-- GIVEN INFORMATION start --
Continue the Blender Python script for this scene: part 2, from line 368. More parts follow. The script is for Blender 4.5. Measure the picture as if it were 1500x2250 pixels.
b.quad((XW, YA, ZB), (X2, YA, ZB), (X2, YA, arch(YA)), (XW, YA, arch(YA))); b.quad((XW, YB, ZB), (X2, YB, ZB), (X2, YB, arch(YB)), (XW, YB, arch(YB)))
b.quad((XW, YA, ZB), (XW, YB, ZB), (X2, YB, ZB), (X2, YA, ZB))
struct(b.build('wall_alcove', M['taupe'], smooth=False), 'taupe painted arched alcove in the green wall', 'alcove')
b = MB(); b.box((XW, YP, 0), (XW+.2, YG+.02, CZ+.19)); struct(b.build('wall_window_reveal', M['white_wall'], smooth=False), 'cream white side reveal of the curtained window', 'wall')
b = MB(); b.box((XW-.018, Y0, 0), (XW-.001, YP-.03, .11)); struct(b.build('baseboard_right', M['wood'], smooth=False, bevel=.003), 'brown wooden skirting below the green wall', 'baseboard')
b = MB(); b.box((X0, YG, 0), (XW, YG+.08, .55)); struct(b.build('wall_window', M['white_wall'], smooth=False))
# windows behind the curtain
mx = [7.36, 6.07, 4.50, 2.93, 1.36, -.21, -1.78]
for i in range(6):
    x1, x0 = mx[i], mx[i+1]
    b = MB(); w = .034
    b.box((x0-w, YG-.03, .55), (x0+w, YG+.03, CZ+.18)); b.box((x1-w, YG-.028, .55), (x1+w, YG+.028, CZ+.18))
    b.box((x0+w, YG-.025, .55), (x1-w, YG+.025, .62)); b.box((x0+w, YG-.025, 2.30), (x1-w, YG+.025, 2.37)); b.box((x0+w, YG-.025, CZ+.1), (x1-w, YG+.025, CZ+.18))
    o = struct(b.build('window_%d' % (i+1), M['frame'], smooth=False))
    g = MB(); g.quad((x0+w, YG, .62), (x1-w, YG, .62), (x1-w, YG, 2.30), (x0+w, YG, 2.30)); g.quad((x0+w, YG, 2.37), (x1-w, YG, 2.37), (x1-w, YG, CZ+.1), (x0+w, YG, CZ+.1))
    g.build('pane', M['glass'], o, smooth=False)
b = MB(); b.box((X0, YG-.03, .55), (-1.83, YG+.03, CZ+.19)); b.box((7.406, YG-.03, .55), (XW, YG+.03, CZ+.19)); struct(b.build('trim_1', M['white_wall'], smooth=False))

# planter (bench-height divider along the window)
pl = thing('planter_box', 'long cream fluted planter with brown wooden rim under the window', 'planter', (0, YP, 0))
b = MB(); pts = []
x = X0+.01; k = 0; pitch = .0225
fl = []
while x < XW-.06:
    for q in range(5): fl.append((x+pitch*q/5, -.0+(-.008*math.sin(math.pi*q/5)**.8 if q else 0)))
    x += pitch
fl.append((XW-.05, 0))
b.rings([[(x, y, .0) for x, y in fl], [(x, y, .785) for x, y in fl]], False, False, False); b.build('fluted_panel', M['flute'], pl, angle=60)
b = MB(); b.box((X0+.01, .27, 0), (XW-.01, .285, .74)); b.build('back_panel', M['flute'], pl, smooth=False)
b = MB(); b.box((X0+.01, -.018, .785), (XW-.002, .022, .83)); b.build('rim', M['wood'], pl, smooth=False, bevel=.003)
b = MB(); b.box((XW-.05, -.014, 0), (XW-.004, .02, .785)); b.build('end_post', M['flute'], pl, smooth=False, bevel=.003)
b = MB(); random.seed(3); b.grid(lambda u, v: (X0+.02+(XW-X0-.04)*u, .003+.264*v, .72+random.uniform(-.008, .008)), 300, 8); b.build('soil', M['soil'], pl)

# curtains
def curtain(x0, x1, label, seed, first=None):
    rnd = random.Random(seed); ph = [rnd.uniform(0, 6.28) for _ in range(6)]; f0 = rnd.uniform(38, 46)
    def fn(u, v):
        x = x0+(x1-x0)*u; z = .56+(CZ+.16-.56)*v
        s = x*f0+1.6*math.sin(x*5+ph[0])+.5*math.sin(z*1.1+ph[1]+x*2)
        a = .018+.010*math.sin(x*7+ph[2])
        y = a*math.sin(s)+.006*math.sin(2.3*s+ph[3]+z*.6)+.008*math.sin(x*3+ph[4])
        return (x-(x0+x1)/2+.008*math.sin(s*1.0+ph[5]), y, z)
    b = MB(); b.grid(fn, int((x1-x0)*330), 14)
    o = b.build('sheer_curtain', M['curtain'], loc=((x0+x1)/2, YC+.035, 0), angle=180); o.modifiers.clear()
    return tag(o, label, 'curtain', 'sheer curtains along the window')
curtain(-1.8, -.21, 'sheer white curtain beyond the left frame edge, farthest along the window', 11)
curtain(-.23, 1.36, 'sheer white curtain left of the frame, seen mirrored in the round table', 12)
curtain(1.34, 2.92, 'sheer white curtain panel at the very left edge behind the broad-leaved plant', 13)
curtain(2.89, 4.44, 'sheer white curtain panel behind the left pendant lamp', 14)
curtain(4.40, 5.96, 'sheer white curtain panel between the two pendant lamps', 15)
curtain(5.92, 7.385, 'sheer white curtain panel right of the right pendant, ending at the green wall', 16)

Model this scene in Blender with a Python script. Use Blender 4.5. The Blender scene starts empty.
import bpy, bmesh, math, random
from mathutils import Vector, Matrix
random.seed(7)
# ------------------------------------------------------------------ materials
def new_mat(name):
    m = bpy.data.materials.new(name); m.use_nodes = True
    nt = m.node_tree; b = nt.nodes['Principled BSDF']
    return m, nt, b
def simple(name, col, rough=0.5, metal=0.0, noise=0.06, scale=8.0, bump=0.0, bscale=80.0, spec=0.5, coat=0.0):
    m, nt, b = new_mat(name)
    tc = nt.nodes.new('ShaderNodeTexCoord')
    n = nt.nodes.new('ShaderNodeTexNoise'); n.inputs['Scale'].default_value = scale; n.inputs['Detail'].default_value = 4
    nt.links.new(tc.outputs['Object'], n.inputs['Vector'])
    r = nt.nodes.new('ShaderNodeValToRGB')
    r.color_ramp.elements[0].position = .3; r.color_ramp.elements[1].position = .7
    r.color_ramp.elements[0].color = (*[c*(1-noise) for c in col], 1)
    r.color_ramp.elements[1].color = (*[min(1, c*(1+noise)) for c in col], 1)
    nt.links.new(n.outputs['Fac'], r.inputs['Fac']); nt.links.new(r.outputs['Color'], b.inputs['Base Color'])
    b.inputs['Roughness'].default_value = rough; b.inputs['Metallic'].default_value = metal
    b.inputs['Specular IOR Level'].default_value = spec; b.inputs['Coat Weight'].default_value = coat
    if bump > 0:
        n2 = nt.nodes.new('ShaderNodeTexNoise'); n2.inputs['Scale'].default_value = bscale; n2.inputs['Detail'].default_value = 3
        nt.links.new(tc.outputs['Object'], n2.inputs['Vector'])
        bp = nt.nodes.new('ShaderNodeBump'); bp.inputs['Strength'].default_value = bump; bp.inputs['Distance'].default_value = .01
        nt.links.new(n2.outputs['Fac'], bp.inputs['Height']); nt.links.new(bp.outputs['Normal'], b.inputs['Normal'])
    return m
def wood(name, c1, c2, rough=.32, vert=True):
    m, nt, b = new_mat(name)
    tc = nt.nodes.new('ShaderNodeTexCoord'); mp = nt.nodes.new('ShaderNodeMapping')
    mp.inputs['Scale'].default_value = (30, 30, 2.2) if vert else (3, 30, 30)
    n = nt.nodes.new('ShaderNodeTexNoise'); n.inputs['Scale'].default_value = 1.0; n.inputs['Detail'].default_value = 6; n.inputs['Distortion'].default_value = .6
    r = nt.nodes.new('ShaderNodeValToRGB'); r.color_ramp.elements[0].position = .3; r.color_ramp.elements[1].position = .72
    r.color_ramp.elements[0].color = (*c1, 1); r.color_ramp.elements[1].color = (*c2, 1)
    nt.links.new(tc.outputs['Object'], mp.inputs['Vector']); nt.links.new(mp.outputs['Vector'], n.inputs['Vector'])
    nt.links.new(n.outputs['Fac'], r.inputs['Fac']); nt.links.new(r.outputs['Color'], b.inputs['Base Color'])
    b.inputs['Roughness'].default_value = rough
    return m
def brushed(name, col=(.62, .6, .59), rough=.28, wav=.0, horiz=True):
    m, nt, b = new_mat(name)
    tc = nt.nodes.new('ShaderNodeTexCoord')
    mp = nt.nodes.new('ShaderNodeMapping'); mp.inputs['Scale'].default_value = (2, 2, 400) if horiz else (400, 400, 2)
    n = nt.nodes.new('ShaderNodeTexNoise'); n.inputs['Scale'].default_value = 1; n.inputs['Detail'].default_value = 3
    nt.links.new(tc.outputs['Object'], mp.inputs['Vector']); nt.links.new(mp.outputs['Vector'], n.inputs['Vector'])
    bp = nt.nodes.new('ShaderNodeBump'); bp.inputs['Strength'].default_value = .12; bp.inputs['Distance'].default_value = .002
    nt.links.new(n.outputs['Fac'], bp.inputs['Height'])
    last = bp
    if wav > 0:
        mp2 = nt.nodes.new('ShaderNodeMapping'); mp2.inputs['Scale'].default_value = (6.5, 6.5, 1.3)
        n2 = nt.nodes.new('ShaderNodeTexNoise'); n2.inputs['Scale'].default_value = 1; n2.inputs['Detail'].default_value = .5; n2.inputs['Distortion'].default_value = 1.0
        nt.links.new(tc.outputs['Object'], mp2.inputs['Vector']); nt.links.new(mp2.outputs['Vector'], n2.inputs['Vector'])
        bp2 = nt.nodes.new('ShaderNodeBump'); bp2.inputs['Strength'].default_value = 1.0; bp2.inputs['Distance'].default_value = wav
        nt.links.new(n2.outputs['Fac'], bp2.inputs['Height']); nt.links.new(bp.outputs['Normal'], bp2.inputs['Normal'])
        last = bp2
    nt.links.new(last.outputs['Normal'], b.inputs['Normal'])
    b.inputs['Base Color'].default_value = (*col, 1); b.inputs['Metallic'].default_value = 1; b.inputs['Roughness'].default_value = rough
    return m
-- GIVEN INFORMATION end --
TASK GOAL. Scan the records for the string "scene". Copy each line in which it appears.

ANSWER TO THIS EXERCISE.
Continue the Blender Python script for this scene: part 2, from line 368. More parts follow. The script is for Blender 4.5. Measure the picture as if it were 1500x2250 pixels.
Model this scene in Blender with a Python script. Use Blender 4.5. The Blender scene starts empty.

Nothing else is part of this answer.